_YOUR OBJECTIVE_
Retype the material in full, keeping every word the same.
◇ ◇ ◇ ◇
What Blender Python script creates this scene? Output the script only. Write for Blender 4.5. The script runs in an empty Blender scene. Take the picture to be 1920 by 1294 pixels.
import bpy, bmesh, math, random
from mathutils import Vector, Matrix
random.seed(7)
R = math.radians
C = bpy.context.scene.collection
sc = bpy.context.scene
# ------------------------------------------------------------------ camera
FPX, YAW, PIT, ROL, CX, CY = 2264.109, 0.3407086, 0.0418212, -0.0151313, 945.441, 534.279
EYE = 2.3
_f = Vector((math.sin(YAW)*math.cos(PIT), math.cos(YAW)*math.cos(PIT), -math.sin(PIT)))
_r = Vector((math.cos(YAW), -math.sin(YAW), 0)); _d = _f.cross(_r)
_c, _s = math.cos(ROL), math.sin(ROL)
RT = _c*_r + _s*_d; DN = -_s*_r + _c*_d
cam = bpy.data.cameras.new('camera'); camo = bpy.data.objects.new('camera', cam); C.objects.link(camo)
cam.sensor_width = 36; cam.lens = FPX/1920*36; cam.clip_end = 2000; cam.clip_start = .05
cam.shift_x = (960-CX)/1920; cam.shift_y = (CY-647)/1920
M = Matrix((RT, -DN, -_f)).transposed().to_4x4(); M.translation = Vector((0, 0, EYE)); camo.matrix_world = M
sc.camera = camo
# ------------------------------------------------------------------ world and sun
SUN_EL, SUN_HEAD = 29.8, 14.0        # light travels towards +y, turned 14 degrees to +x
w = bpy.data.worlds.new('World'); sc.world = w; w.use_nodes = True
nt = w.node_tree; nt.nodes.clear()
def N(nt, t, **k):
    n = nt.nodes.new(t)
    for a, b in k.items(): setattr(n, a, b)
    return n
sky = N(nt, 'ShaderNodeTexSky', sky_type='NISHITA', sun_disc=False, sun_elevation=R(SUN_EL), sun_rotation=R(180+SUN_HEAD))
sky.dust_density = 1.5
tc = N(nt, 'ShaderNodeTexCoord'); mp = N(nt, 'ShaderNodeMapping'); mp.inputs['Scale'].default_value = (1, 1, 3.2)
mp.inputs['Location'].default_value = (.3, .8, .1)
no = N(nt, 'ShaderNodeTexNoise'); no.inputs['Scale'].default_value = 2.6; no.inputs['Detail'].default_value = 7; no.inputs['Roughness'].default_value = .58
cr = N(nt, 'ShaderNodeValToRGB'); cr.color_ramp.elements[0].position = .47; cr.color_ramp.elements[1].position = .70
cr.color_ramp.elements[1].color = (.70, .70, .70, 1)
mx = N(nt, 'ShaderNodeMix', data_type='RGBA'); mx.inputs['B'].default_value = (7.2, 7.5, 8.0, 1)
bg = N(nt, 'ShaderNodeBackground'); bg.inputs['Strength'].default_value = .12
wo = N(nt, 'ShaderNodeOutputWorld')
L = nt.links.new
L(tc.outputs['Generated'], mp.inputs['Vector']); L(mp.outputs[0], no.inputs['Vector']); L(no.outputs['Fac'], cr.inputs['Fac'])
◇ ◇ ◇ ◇
_RESPONSE_
What Blender Python script creates this scene? Output the script only. Write for Blender 4.5. The script runs in an empty Blender scene. Take the picture to be 1920 by 1294 pixels.
import bpy, bmesh, math, random
from mathutils import Vector, Matrix
random.seed(7)
R = math.radians
C = bpy.context.scene.collection
sc = bpy.context.scene
# ------------------------------------------------------------------ camera
FPX, YAW, PIT, ROL, CX, CY = 2264.109, 0.3407086, 0.0418212, -0.0151313, 945.441, 534.279
EYE = 2.3
_f = Vector((math.sin(YAW)*math.cos(PIT), math.cos(YAW)*math.cos(PIT), -math.sin(PIT)))
_r = Vector((math.cos(YAW), -math.sin(YAW), 0)); _d = _f.cross(_r)
_c, _s = math.cos(ROL), math.sin(ROL)
RT = _c*_r + _s*_d; DN = -_s*_r + _c*_d
cam = bpy.data.cameras.new('camera'); camo = bpy.data.objects.new('camera', cam); C.objects.link(camo)
cam.sensor_width = 36; cam.lens = FPX/1920*36; cam.clip_end = 2000; cam.clip_start = .05
cam.shift_x = (960-CX)/1920; cam.shift_y = (CY-647)/1920
M = Matrix((RT, -DN, -_f)).transposed().to_4x4(); M.translation = Vector((0, 0, EYE)); camo.matrix_world = M
sc.camera = camo
# ------------------------------------------------------------------ world and sun
SUN_EL, SUN_HEAD = 29.8, 14.0        # light travels towards +y, turned 14 degrees to +x
w = bpy.data.worlds.new('World'); sc.world = w; w.use_nodes = True
nt = w.node_tree; nt.nodes.clear()
def N(nt, t, **k):
    n = nt.nodes.new(t)
    for a, b in k.items(): setattr(n, a, b)
    return n
sky = N(nt, 'ShaderNodeTexSky', sky_type='NISHITA', sun_disc=False, sun_elevation=R(SUN_EL), sun_rotation=R(180+SUN_HEAD))
sky.dust_density = 1.5
tc = N(nt, 'ShaderNodeTexCoord'); mp = N(nt, 'ShaderNodeMapping'); mp.inputs['Scale'].default_value = (1, 1, 3.2)
mp.inputs['Location'].default_value = (.3, .8, .1)
no = N(nt, 'ShaderNodeTexNoise'); no.inputs['Scale'].default_value = 2.6; no.inputs['Detail'].default_value = 7; no.inputs['Roughness'].default_value = .58
cr = N(nt, 'ShaderNodeValToRGB'); cr.color_ramp.elements[0].position = .47; cr.color_ramp.elements[1].position = .70
cr.color_ramp.elements[1].color = (.70, .70, .70, 1)
mx = N(nt, 'ShaderNodeMix', data_type='RGBA'); mx.inputs['B'].default_value = (7.2, 7.5, 8.0, 1)
bg = N(nt, 'ShaderNodeBackground'); bg.inputs['Strength'].default_value = .12
wo = N(nt, 'ShaderNodeOutputWorld')
L = nt.links.new
L(tc.outputs['Generated'], mp.inputs['Vector']); L(mp.outputs[0], no.inputs['Vector']); L(no.outputs['Fac'], cr.inputs['Fac'])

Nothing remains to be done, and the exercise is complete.